***** DATA SECTION *****

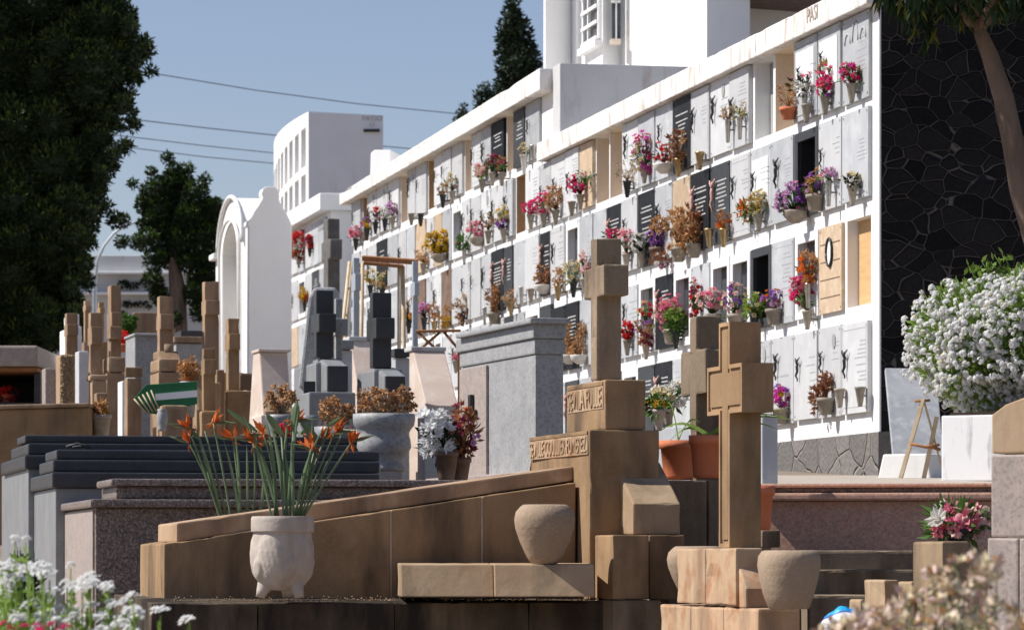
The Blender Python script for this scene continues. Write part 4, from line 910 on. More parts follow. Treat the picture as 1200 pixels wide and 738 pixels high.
block('tomb','pale blue stone box with a dark cap right of the right-hand polished grey cross','tomb',28.5,463,4,17,419,'lidg',extra=[('cap',462,5,19,408,418,'slate',-.05)])
block('tomb','pale blue stone box below the left grey cross','tomb',28.6,399,6,14,410,'lidg',extra=[('cap',398,7,17,398,409,'slatel',-.05)])
block('tomb','white marble tomb standing behind the white rose bouquet','tomb',27,497,8,30,480,'lidw')
# two pale posts (crosses) and wooden frame
def pale(label,uc,wl,wr,vt,v1,v2,Y):
    t=grave('grave_cross',label,'grave cross',uc,v2,Y,GC); m=MB(); pcross(m,uc,wl,wr,vt,v1,v2,0,Y,14,2.0,zb=gb(Y,uc)); m.build('cross',M['pole'],t,bevel=.006)
    m=MB(); c=Vector((X(uc,Y)+.03,Y+.05,0)); m.abox(c.x-.12,c.x+.16,c.y-.1,c.y+.15,gb(Y,uc),gb(Y,uc)+.25); m.build('base',M['granitel'],t,bevel=.01)
pale('slender pale grey cross at the left leg of the wooden frame',414.5,1.5,7,302,321,341,31)
pale('slender pale grey cross at the right end of the wooden frame',484,1.5,6,306,331,347,30)
Y=31.5; t=grave('wooden_scaffold','rough wooden frame of planks and poles standing among the graves below the tall niche wall','frame',455,310,Y)
zg=gb(Y,450)
m=MB(); m.hexa([P(424,306,Y),P(489,310.5,Y),P(490,309.5,Y+.5),P(425,305,Y+.5),P(424,300,Y),P(489,304.5,Y),P(490,303.5,Y+.5),P(425,299,Y+.5)]); m.build('top_plank',M['wood'],t,bevel=.006)
m=MB(); m.hexa([P(426,310.5,Y-.05),P(473,314.5,Y-.05),P(473,314,Y+.02),P(426,310,Y+.02),P(426,306.5,Y-.05),P(473,310.5,Y-.05),P(473,310,Y+.02),P(426,306,Y+.02)]); m.build('lower_plank',M['wood'],t,bevel=.004)
for (a_,b_) in (((468,312,Y),(467,470,Y)),((425,308,Y),(420,455,Y)),((472,312,Y+.1),(477,470,Y+.35)),((488,308,Y+.4),(487,470,Y+.4))):
    m=MB(); p0,p1=P(*a_),P(*b_); p1.z=min(p1.z,zg+.0) ; m.tube([p0,p1],.018,6); m.build('pole',M['woodp'],t)
Y=32; t=grave('ladder','narrow wooden ladder leaning at the left of the wooden frame','ladder',408,340,Y)
m=MB()
a0,a1=P(409.5,307,Y+.3),P(400,400,Y); b0,b1=P(412,307,Y+.5),P(404,400,Y+.35)
zg=gb(Y,405)
def ext_(p,q): 
    k=(p.z-zg)/(p.z-q.z); return p+(q-p)*k
a1,b1=ext_(a0,a1),ext_(b0,b1)
m.tube([a0,a1],.016,6); m.tube([b0,b1],.016,6); m.build('rail',M['woodp'],t)
m=MB()
for q in range(1,9): m.tube([a0.lerp(a1,q/9),b0.lerp(b1,q/9)],.012,5)
m.build('rung',M['woodp'],t)
Y=29.5; t=grave('wooden_trestle','low wooden trestle left of the granite pillar','trestle',510,390,Y); zg=gb(Y,510)
m=MB(); m.hexa([P(487,390,Y),P(540,389,Y),P(540,388.6,Y+.08),P(487,389.6,Y+.08),P(487,387,Y),P(540,386,Y),P(540,385.6,Y+.08),P(487,386.6,Y+.08)]); m.build('bar',M['wood'],t,bevel=.004)
for a_,b_ in ((489,512),(516,491),(520,538)):
    m=MB(); p0=P(a_,389,Y+.03); p1=P(b_,410,Y+.03); k=(p0.z-zg)/(p0.z-p1.z); 
    m.tube([p0,p1],.012,5); m.tube([p1,Vector((p1.x,p1.y,zg))],.012,5); m.build('leg',M['wood'],t)

# granite pillar monument
Y=24.0; t=grave('granite_monument','broad grey granite monument with three stepped courses, left of the tall sandstone cross','monument',627,500,Y)
al=16.5
m=MB(); pbox(m,627.5,86,33,415,0,Y,al,zb=gb(Y,600)); m.build('body',M['granite'],t,bevel=.008)
m=MB(); pbox(m,626.5,88,36,396.5,414.6,Y-.02,al); m.build('upper_course',M['granite'],t,bevel=.01)
m=MB(); pbox(m,625,91,39,379,396,Y-.05,al); m.build('frieze',M['granite'],t,bevel=.01)
m=MB(); pbox(m,621.5,88,47,372,378.6,Y-.12,al); m.build('cap',M['granite'],t,bevel=.012)
dR,dL=axes(al); O=(X(627.5,Y),Y); La=left(627.5,86,Y,al)
m=MB(); m.box(O,(dR,dL),-.02,.0-.002,La*.62,La,gb(Y,600),Z(418,Y)); m.build('pink_panel',M['granitep'],t,bevel=.006)
m=MB(); c=La*.80
m.box(O,(dR,dL),-.05,-.022,c-.03,c+.03,Z(498,Y),Z(452,Y)); m.box(O,(dR,dL),-.055,-.024,c-.11,c+.11,Z(477,Y),Z(471,Y)); m.build('metal_crucifix',M['bronze'],t,bevel=.004)
m=MB(); pbox(m,628,130,60,551,0,Y-.5,al,zb=gb(Y,600)); m.build('plinth',M['granitep'],t,bevel=.01)
# ------------------------------------------------------------------ polished stepped tombs, front left
def lowtomb(name,label,Y,al,uc,wl,ur,tiers,body_v,mats,cap_over=0,group='low box tombs'):
    t=grave(name,label,'tomb',uc,body_v,Y,group)
    m=MB(); pbox(m,uc,wl,ur-uc,body_v,0,Y,al,zb=gz(X(uc,Y),Y)-.2); m.build('body',M[mats[0]],t,bevel=.008)
    for (c2,l2,r2,vt,vb,dY,mm,pn) in tiers:
        m=MB(); pbox(m,c2,l2,r2-c2,vt,vb,Y+dY,al); m.build(pn,M[mm],t,bevel=.012)
    return t
# uc, wl px; tiers follow the body
lowtomb('stepped_tomb','dark polished tomb with a stepped lid, the farther of the two at the left',22.6,12,33,31,440,
 [(29,28,440,533,549,-.05,'slate','lid_course'),(33,20,440,519,532.5,.12,'slate','lid_course'),(29,9,440,509.5,518.5,.25,'slate','lid_top')],549,('slatel',))
lowtomb('stepped_tomb','dark polished tomb with a stepped lid, the nearer of the two at the left',21.2,12,65,30,445,
 [(61,28,445,553,571,-.05,'slate','lid_course'),(62,16,445,538.5,552.5,.12,'slate','lid_course'),(66,13,445,526.5,538,.25,'slate','lid_top')],571.5,('slatel',))
t=lowtomb('granite_tomb','brown speckled granite tomb with two coped tiers behind the sloping sandstone slab',19.6,12,112,40,600,
 [(106,39,600,584.5,594,-.08,'graniteb','lower_coping'),(136,17,592,569.5,584,.35,'graniteb','upper_box'),(130,17,592,560.5,569,.28,'graniteb','upper_coping')],594.5,('graniteb',))
m=MB(); a=left(112,40,19.6,12); m.box((X(112,19.6),19.6),axes(12),-.01,-.002,.06,a-.02,gz(X(112,19.6),19.6)-.2,Z(597,19.6)); m.build('end_panel',M['granitep'],t)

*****

**EXERCISE TASK:** Transcribe the material exactly, and leave out whatever pictures it holds.

**OUTPUT FOR THIS EXERCISE:**
The Blender Python script for this scene continues. Write part 4, from line 910 on. More parts follow. Treat the picture as 1200 pixels wide and 738 pixels high.
block('tomb','pale blue stone box with a dark cap right of the right-hand polished grey cross','tomb',28.5,463,4,17,419,'lidg',extra=[('cap',462,5,19,408,418,'slate',-.05)])
block('tomb','pale blue stone box below the left grey cross','tomb',28.6,399,6,14,410,'lidg',extra=[('cap',398,7,17,398,409,'slatel',-.05)])
block('tomb','white marble tomb standing behind the white rose bouquet','tomb',27,497,8,30,480,'lidw')
# two pale posts (crosses) and wooden frame
def pale(label,uc,wl,wr,vt,v1,v2,Y):
    t=grave('grave_cross',label,'grave cross',uc,v2,Y,GC); m=MB(); pcross(m,uc,wl,wr,vt,v1,v2,0,Y,14,2.0,zb=gb(Y,uc)); m.build('cross',M['pole'],t,bevel=.006)
    m=MB(); c=Vector((X(uc,Y)+.03,Y+.05,0)); m.abox(c.x-.12,c.x+.16,c.y-.1,c.y+.15,gb(Y,uc),gb(Y,uc)+.25); m.build('base',M['granitel'],t,bevel=.01)
pale('slender pale grey cross at the left leg of the wooden frame',414.5,1.5,7,302,321,341,31)
pale('slender pale grey cross at the right end of the wooden frame',484,1.5,6,306,331,347,30)
Y=31.5; t=grave('wooden_scaffold','rough wooden frame of planks and poles standing among the graves below the tall niche wall','frame',455,310,Y)
zg=gb(Y,450)
m=MB(); m.hexa([P(424,306,Y),P(489,310.5,Y),P(490,309.5,Y+.5),P(425,305,Y+.5),P(424,300,Y),P(489,304.5,Y),P(490,303.5,Y+.5),P(425,299,Y+.5)]); m.build('top_plank',M['wood'],t,bevel=.006)
m=MB(); m.hexa([P(426,310.5,Y-.05),P(473,314.5,Y-.05),P(473,314,Y+.02),P(426,310,Y+.02),P(426,306.5,Y-.05),P(473,310.5,Y-.05),P(473,310,Y+.02),P(426,306,Y+.02)]); m.build('lower_plank',M['wood'],t,bevel=.004)
for (a_,b_) in (((468,312,Y),(467,470,Y)),((425,308,Y),(420,455,Y)),((472,312,Y+.1),(477,470,Y+.35)),((488,308,Y+.4),(487,470,Y+.4))):
    m=MB(); p0,p1=P(*a_),P(*b_); p1.z=min(p1.z,zg+.0) ; m.tube([p0,p1],.018,6); m.build('pole',M['woodp'],t)
Y=32; t=grave('ladder','narrow wooden ladder leaning at the left of the wooden frame','ladder',408,340,Y)
m=MB()
a0,a1=P(409.5,307,Y+.3),P(400,400,Y); b0,b1=P(412,307,Y+.5),P(404,400,Y+.35)
zg=gb(Y,405)
def ext_(p,q): 
    k=(p.z-zg)/(p.z-q.z); return p+(q-p)*k
a1,b1=ext_(a0,a1),ext_(b0,b1)
m.tube([a0,a1],.016,6); m.tube([b0,b1],.016,6); m.build('rail',M['woodp'],t)
m=MB()
for q in range(1,9): m.tube([a0.lerp(a1,q/9),b0.lerp(b1,q/9)],.012,5)
m.build('rung',M['woodp'],t)
Y=29.5; t=grave('wooden_trestle','low wooden trestle left of the granite pillar','trestle',510,390,Y); zg=gb(Y,510)
m=MB(); m.hexa([P(487,390,Y),P(540,389,Y),P(540,388.6,Y+.08),P(487,389.6,Y+.08),P(487,387,Y),P(540,386,Y),P(540,385.6,Y+.08),P(487,386.6,Y+.08)]); m.build('bar',M['wood'],t,bevel=.004)
for a_,b_ in ((489,512),(516,491),(520,538)):
    m=MB(); p0=P(a_,389,Y+.03); p1=P(b_,410,Y+.03); k=(p0.z-zg)/(p0.z-p1.z); 
    m.tube([p0,p1],.012,5); m.tube([p1,Vector((p1.x,p1.y,zg))],.012,5); m.build('leg',M['wood'],t)

# granite pillar monument
Y=24.0; t=grave('granite_monument','broad grey granite monument with three stepped courses, left of the tall sandstone cross','monument',627,500,Y)
al=16.5
m=MB(); pbox(m,627.5,86,33,415,0,Y,al,zb=gb(Y,600)); m.build('body',M['granite'],t,bevel=.008)
m=MB(); pbox(m,626.5,88,36,396.5,414.6,Y-.02,al); m.build('upper_course',M['granite'],t,bevel=.01)
m=MB(); pbox(m,625,91,39,379,396,Y-.05,al); m.build('frieze',M['granite'],t,bevel=.01)
m=MB(); pbox(m,621.5,88,47,372,378.6,Y-.12,al); m.build('cap',M['granite'],t,bevel=.012)
dR,dL=axes(al); O=(X(627.5,Y),Y); La=left(627.5,86,Y,al)
m=MB(); m.box(O,(dR,dL),-.02,.0-.002,La*.62,La,gb(Y,600),Z(418,Y)); m.build('pink_panel',M['granitep'],t,bevel=.006)
m=MB(); c=La*.80
m.box(O,(dR,dL),-.05,-.022,c-.03,c+.03,Z(498,Y),Z(452,Y)); m.box(O,(dR,dL),-.055,-.024,c-.11,c+.11,Z(477,Y),Z(471,Y)); m.build('metal_crucifix',M['bronze'],t,bevel=.004)
m=MB(); pbox(m,628,130,60,551,0,Y-.5,al,zb=gb(Y,600)); m.build('plinth',M['granitep'],t,bevel=.01)
# ------------------------------------------------------------------ polished stepped tombs, front left
def lowtomb(name,label,Y,al,uc,wl,ur,tiers,body_v,mats,cap_over=0,group='low box tombs'):
    t=grave(name,label,'tomb',uc,body_v,Y,group)
    m=MB(); pbox(m,uc,wl,ur-uc,body_v,0,Y,al,zb=gz(X(uc,Y),Y)-.2); m.build('body',M[mats[0]],t,bevel=.008)
    for (c2,l2,r2,vt,vb,dY,mm,pn) in tiers:
        m=MB(); pbox(m,c2,l2,r2-c2,vt,vb,Y+dY,al); m.build(pn,M[mm],t,bevel=.012)
    return t
# uc, wl px; tiers follow the body
lowtomb('stepped_tomb','dark polished tomb with a stepped lid, the farther of the two at the left',22.6,12,33,31,440,
 [(29,28,440,533,549,-.05,'slate','lid_course'),(33,20,440,519,532.5,.12,'slate','lid_course'),(29,9,440,509.5,518.5,.25,'slate','lid_top')],549,('slatel',))
lowtomb('stepped_tomb','dark polished tomb with a stepped lid, the nearer of the two at the left',21.2,12,65,30,445,
 [(61,28,445,553,571,-.05,'slate','lid_course'),(62,16,445,538.5,552.5,.12,'slate','lid_course'),(66,13,445,526.5,538,.25,'slate','lid_top')],571.5,('slatel',))
t=lowtomb('granite_tomb','brown speckled granite tomb with two coped tiers behind the sloping sandstone slab',19.6,12,112,40,600,
 [(106,39,600,584.5,594,-.08,'graniteb','lower_coping'),(136,17,592,569.5,584,.35,'graniteb','upper_box'),(130,17,592,560.5,569,.28,'graniteb','upper_coping')],594.5,('graniteb',))
m=MB(); a=left(112,40,19.6,12); m.box((X(112,19.6),19.6),axes(12),-.01,-.002,.06,a-.02,gz(X(112,19.6),19.6)-.2,Z(597,19.6)); m.build('end_panel',M['granitep'],t)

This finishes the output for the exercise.